Brief -
Write each line of the material exactly as given, from the top through the line that contains "random.seed(3); rng = np.random.RandomState(5)", and omit all pictures.

• • • • • • •

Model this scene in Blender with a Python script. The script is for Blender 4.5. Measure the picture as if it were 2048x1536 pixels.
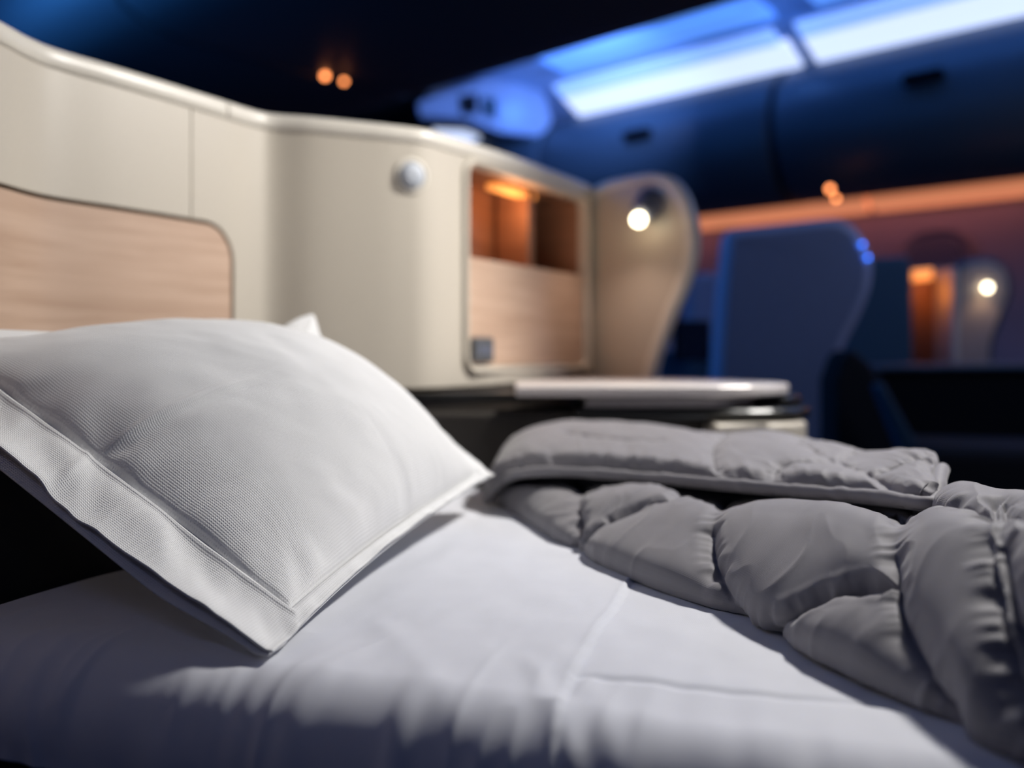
import bpy, bmesh, math, random
import numpy as np
from mathutils import Vector

for o in list(bpy.data.objects): bpy.data.objects.remove(o)
random.seed(3); rng = np.random.RandomState(5)

# ------------------------------------------------------------------ camera, world, lights
HC = 0.77            # camera height above the floor
F = 1900.0           # focal length in pixels of the 2048 px wide frame
BED = HC - 0.22      # mattress top
cd = bpy.data.cameras.new('camera'); cam = bpy.data.objects.new('camera', cd)
bpy.context.scene.collection.objects.link(cam); bpy.context.scene.camera = cam
cam.location = (0, 0, HC); cam.rotation_euler = (math.pi/2, 0, 0)
cd.sensor_width = 36; cd.lens = 36*F/2048; cd.shift_y = -(768-707)/2048.0
cd.clip_start = 0.02; cd.clip_end = 60
cd.dof.use_dof = True; cd.dof.focus_distance = 0.80; cd.dof.aperture_fstop = 2.2; cd.dof.aperture_blades = 0

S = bpy.context.scene
S.view_settings.view_transform = 'Standard'; S.view_settings.look = 'None'
S.view_settings.gamma = 1; S.view_settings.exposure = 0.0; S.view_settings.use_curve_mapping = False
w = bpy.data.worlds.new('world'); S.world = w; w.use_nodes = True
w.node_tree.nodes['Background'].inputs[0].default_value = (0.12, 0.22, 0.75, 1)
w.node_tree.nodes['Background'].inputs[1].default_value = 0.022

def lamp(name, kind, loc, energy, col, target=None, **kw):
    l = bpy.data.lights.new(name, kind); o = bpy.data.objects.new(name, l)
    S.collection.objects.link(o); o.location = loc; l.energy = energy; l.color = col
    for k, v in kw.items(): setattr(l, k, v)
    if target is not None:
        o.rotation_euler = (Vector(target)-Vector(loc)).to_track_quat('-Z', 'Y').to_euler()
    return o
# reading light over the bed (outside the frame, up to the right)
lamp('reading_key', 'SPOT', (0.95, 1.62, HC+1.15), 155, (1.0, 0.965, 0.92), (-0.15, 1.05, BED+0.1),
     spot_size=math.radians(75), spot_blend=0.6, shadow_soft_size=0.10)
# unseen fill spot added to brighten the wall beside the bed
lamp('wall_fill', 'SPOT', (1.0, 0.95, HC+1.10), 27, (1.0, 0.93, 0.86), (-0.28, 1.66, HC+0.24),
     spot_size=math.radians(44), spot_blend=0.9, shadow_soft_size=0.10)
# blue cabin mood light: aisle strip above the seat on the left
lamp('aisle_mood', 'AREA', (-0.9, -0.3, HC+1.45), 1.8, (0.42, 0.50, 1.0), (-0.2, 1.0, BED),
     shape='RECTANGLE', size=2.0, size_y=0.25)

# ------------------------------------------------------------------ helpers
def link(o): S.collection.objects.link(o); return o
def tagp(o, label=None, cat=None, group=None, kind=None):
    if label: o['label'] = label
    if cat: o['category'] = cat
    if group: o['group'] = group
    if kind: o['kind'] = kind
    return o
def empty(name, loc, label, cat, group=None):
    o = bpy.data.objects.new(name, None); link(o); o.location = loc
    o.empty_display_size = 0.05
    return tagp(o, label, cat, group)
def mesh(name, verts, faces, mat, parent=None, smooth=True, uv=None, solid=None, soff=-1, bevel=None):
    m = bpy.data.meshes.new(name)
    m.from_pydata([tuple(map(float, v)) for v in verts], [], [tuple(int(i) for i in f) for f in faces]); m.update()
    if uv is not None:
        l = m.uv_layers.new(name='UVMap')
        idx = np.zeros(len(m.loops), dtype=np.int32); m.loops.foreach_get('vertex_index', idx)
        l.data.foreach_set('uv', np.asarray(uv, dtype=np.float32)[idx].ravel())
    if smooth: m.polygons.foreach_set('use_smooth', [True]*len(m.polygons))
    m.materials.append(mat)
    o = bpy.data.objects.new(name, m); link(o)
    if parent is not None:
        o.parent = parent; 
        loc = Vector(parent.location)
        pp = parent.parent
        while pp is not None: loc += Vector(pp.location); pp = pp.parent
        m.transform(__import__('mathutils').Matrix.Translation(-loc))
    if solid:
        md = o.modifiers.new('thickness', 'SOLIDIFY'); md.thickness = solid; md.offset = soff
    if bevel:
        md = o.modifiers.new('soft_edge', 'BEVEL'); md.width = bevel; md.segments = 3; md.limit_method = 'ANGLE'
    return o
def recalc(o):
    bm = bmesh.new(); bm.from_mesh(o.data); bmesh.ops.recalc_face_normals(bm, faces=bm.faces); bm.to_mesh(o.data); bm.free(); return o
def grid_faces(nr, nc, off=0):
    i = np.arange(nr-1)[:, None]; j = np.arange(nc-1)[None, :]
    a = (i*nc+j+off).ravel()
    return np.stack([a, a+1, a+nc+1, a+nc], 1)
def at(px, py, Y): return np.array([(px-1024)/F*Y, Y, HC+(707-py)/F*Y])
def cr(P, t):
    """Catmull-Rom through rows of P at parameters t in [0,len-1]"""
    P = np.asarray(P, float); n = len(P)
    t = np.clip(np.asarray(t, float), 0, n-1-1e-9); i = t.astype(int); f = t-i
    f = f.reshape((-1,)+(1,)*(P.ndim-1))
    p1 = P[i]; p2 = P[i+1]
    p0 = np.where((i > 0).reshape(f.shape), P[np.maximum(i-1, 0)], 2*p1-p2)
    p3 = np.where((i+2 < n).reshape(f.shape), P[np.minimum(i+2, n-1)], 2*p2-p1)
    return 0.5*(2*p1+(p2-p0)*f+(2*p0-5*p1+4*p2-p3)*f*f+(3*p1-p0-3*p2+p3)*f**3)
def noise2(x, y, seed=0):
    x = np.asarray(x, float); y = np.asarray(y, float)
    def h(i, j):
        v = np.sin(i*127.1+j*311.7+seed*74.7)*43758.5453
        return (v-np.floor(v))*2-1
    xi = np.floor(x); yi = np.floor(y); fx = x-xi; fy = y-yi
    ux = fx*fx*fx*(fx*(fx*6-15)+10); uy = fy*fy*fy*(fy*(fy*6-15)+10)
    return (h(xi, yi)*(1-ux)+h(xi+1, yi)*ux)*(1-uy)+(h(xi, yi+1)*(1-ux)+h(xi+1, yi+1)*ux)*uy
def fbm(x, y, seed=0, o=3):
    r = 0; a = 1.0
    for k in range(o): r = r+a*noise2(x*2**k, y*2**k, seed+k*13); a *= 0.5
    return r
def sstep(a, b, x):
    t = np.clip((x-a)/(b-a), 0, 1); return t*t*(3-2*t)

# ------------------------------------------------------------------ materials
def mat(name, col, rough=0.5, metal=0.0, emit=None, es=0.0, bump=None, var=None, coat=0, sheen=0):
    m = bpy.data.materials.new(name); m.use_nodes = True
    nt = m.node_tree; b = nt.nodes['Principled BSDF']
    b.inputs['Base Color'].default_value = (*col, 1); b.inputs['Roughness'].default_value = rough
    b.inputs['Metallic'].default_value = metal
    if coat: b.inputs['Coat Weight'].default_value = coat
    if sheen: b.inputs['Sheen Weight'].default_value = sheen; b.inputs['Sheen Roughness'].default_value = 0.5
    if emit: b.inputs['Emission Color'].default_value = (*emit, 1); b.inputs['Emission Strength'].default_value = es
    tc = nt.nodes.new('ShaderNodeTexCoord')
    n = nt.nodes.new('ShaderNodeTexNoise'); n.inputs['Scale'].default_value = (bump or (60,))[0]; n.inputs['Detail'].default_value = 4
    nt.links.new(tc.outputs['Object'], n.inputs['Vector'])
    if bump:
        bp = nt.nodes.new('ShaderNodeBump'); bp.inputs['Strength'].default_value = bump[1]; bp.inputs['Distance'].default_value = bump[2]
        nt.links.new(n.outputs['Fac'], bp.inputs['Height']); nt.links.new(bp.outputs['Normal'], b.inputs['Normal'])
    v = var if var is not None else 0.04
    r = nt.nodes.new('ShaderNodeValToRGB')
    r.color_ramp.elements[0].position = 0.3; r.color_ramp.elements[1].position = 0.7
    r.color_ramp.elements[0].color = tuple(c*(1-v) for c in col)+(1,); r.color_ramp.elements[1].color = tuple(min(1, c*(1+v)) for c in col)+(1,)
    nt.links.new(n.outputs['Fac'], r.inputs['Fac']); nt.links.new(r.outputs['Color'], b.inputs['Base Color'])
    return m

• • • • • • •

Solution to the problem -
Model this scene in Blender with a Python script. The script is for Blender 4.5. Measure the picture as if it were 2048x1536 pixels.
import bpy, bmesh, math, random
import numpy as np
from mathutils import Vector

for o in list(bpy.data.objects): bpy.data.objects.remove(o)
random.seed(3); rng = np.random.RandomState(5)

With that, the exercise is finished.